Work to complete –
Transcribe the material from its first line onward, ending with the line that contains "rnd = random.Random(7)" and adding nothing beyond it.
====== Data excerpt
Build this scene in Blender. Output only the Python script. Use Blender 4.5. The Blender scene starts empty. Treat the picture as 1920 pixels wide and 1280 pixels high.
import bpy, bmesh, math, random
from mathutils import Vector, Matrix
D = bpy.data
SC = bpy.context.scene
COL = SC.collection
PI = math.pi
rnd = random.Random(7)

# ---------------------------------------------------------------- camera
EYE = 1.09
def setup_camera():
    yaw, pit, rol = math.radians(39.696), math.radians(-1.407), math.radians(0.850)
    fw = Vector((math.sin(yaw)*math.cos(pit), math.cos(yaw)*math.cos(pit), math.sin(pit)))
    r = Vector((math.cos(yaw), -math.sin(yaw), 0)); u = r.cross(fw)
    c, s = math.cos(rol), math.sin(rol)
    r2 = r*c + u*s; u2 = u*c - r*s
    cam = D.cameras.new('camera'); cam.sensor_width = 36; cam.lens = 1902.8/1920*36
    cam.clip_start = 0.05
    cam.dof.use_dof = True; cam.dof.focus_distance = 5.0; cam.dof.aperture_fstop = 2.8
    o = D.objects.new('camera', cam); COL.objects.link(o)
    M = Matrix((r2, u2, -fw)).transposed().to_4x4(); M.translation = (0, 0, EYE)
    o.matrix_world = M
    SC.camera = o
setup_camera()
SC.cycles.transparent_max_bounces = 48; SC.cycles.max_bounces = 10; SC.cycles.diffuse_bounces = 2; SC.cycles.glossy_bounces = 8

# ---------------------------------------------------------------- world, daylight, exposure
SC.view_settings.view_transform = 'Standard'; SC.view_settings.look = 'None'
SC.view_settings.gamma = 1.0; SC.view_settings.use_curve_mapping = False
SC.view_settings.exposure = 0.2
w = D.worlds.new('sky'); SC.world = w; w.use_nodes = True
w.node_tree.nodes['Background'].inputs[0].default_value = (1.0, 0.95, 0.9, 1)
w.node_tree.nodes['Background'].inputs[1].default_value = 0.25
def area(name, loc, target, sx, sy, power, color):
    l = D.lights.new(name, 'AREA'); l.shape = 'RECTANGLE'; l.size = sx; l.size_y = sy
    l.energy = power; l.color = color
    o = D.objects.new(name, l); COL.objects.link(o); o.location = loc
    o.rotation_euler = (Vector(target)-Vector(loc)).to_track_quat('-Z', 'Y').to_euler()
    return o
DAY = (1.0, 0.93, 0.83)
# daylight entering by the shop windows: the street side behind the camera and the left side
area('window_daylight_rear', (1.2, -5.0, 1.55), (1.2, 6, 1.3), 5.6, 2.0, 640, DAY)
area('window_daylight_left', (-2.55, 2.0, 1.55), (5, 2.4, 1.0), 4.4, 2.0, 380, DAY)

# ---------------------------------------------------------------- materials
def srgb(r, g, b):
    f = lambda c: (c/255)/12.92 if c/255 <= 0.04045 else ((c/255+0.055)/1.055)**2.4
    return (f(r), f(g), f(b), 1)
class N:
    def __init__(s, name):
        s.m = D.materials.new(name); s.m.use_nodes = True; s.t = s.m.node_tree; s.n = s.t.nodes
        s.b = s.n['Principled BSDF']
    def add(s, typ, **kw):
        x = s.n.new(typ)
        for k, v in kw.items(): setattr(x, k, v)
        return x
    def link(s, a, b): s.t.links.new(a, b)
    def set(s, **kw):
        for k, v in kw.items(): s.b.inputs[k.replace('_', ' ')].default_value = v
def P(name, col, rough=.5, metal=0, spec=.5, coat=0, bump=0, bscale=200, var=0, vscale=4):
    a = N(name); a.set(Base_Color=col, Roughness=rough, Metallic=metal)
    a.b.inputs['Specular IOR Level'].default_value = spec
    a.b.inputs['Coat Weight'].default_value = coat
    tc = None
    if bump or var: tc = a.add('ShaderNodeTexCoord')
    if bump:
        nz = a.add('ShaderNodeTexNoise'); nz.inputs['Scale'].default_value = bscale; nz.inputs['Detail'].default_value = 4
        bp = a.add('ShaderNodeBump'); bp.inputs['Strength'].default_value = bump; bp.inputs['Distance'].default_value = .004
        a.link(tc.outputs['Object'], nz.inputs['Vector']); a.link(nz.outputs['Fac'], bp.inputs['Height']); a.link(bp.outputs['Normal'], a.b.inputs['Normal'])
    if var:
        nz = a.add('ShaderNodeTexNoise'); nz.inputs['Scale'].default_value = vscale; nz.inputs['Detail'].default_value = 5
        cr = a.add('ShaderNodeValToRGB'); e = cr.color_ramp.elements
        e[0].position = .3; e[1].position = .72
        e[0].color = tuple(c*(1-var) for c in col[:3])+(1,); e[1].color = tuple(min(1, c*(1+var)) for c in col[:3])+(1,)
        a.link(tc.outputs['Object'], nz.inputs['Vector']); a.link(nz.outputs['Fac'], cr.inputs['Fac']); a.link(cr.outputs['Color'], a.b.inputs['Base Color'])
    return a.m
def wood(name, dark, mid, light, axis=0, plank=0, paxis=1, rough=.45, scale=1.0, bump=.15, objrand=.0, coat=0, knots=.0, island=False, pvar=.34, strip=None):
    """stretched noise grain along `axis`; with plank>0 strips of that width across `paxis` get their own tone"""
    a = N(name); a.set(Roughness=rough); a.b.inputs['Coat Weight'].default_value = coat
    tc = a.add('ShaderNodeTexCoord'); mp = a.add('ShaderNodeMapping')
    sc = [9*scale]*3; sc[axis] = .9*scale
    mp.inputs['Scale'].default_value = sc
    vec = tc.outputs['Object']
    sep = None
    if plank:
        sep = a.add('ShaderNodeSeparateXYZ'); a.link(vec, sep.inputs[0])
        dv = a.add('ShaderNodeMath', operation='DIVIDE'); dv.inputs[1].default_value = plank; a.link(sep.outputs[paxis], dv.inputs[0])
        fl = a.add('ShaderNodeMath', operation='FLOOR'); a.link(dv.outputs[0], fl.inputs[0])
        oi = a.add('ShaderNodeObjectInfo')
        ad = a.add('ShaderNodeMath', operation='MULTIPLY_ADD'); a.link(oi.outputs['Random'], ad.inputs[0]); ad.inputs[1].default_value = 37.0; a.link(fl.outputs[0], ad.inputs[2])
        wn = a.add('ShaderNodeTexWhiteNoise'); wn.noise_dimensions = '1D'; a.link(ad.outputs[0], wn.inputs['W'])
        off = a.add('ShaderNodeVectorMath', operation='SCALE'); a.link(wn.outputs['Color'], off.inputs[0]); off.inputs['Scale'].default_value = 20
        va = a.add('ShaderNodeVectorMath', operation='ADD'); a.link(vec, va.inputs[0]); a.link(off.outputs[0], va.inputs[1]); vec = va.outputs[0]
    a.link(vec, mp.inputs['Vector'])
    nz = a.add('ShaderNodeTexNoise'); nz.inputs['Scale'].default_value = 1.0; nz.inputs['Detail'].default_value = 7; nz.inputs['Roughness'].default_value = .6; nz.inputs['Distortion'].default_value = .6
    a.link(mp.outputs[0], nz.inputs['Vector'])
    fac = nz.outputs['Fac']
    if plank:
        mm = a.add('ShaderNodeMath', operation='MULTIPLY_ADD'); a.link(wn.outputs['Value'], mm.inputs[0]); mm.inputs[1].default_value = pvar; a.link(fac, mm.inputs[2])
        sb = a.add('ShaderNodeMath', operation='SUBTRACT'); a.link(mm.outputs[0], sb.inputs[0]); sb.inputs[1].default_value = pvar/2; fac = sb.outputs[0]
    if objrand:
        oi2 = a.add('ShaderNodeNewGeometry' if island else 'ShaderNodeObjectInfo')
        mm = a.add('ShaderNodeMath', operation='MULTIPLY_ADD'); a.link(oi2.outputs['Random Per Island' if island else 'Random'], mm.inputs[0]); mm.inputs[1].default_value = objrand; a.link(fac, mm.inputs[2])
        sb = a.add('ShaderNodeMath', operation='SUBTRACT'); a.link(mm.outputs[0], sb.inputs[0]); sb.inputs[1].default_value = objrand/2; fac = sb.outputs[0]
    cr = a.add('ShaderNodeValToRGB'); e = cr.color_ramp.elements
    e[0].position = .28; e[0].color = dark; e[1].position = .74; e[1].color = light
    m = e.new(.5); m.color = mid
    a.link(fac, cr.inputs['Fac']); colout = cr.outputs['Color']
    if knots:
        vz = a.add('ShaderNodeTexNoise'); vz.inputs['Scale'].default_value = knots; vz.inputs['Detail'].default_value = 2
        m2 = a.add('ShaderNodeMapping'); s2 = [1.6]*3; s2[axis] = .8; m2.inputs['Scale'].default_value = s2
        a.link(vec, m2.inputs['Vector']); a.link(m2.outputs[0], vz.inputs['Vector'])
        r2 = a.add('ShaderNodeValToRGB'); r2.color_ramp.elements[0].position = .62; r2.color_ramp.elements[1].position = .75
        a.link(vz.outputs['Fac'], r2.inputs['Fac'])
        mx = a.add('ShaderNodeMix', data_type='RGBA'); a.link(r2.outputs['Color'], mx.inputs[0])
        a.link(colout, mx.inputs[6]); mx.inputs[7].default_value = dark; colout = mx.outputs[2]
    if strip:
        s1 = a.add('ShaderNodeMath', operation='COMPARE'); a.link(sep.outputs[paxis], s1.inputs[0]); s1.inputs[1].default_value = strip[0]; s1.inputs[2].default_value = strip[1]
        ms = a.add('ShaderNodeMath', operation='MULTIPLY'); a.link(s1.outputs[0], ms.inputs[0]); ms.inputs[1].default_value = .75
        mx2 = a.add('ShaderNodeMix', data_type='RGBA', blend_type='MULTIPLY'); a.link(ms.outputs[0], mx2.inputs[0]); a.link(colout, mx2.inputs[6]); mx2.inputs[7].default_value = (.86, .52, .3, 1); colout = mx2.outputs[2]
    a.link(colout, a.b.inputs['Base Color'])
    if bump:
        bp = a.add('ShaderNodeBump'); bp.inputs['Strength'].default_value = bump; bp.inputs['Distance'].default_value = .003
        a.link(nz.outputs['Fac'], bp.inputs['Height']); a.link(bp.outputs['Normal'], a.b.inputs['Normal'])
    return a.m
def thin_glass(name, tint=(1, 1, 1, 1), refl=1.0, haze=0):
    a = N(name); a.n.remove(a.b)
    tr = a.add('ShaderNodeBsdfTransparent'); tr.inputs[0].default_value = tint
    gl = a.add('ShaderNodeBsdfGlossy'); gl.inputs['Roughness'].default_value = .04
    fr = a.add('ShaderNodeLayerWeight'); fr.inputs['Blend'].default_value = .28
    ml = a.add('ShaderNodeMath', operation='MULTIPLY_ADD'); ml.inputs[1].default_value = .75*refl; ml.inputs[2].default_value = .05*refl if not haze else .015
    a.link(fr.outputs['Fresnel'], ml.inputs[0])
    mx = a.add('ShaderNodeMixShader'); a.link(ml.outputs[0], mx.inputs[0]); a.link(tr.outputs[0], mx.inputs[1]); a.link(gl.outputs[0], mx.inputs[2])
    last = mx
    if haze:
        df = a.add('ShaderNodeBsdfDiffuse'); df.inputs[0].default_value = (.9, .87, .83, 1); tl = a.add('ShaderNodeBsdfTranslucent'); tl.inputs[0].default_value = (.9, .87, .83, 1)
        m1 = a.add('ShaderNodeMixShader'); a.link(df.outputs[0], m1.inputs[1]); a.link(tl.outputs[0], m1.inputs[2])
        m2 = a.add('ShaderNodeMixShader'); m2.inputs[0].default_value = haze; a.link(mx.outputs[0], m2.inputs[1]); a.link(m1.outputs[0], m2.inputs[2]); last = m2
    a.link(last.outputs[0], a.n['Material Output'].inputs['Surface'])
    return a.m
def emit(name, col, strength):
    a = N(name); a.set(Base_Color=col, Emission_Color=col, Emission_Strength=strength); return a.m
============
Full answer –
Build this scene in Blender. Output only the Python script. Use Blender 4.5. The Blender scene starts empty. Treat the picture as 1920 pixels wide and 1280 pixels high.
import bpy, bmesh, math, random
from mathutils import Vector, Matrix
D = bpy.data
SC = bpy.context.scene
COL = SC.collection
PI = math.pi
rnd = random.Random(7)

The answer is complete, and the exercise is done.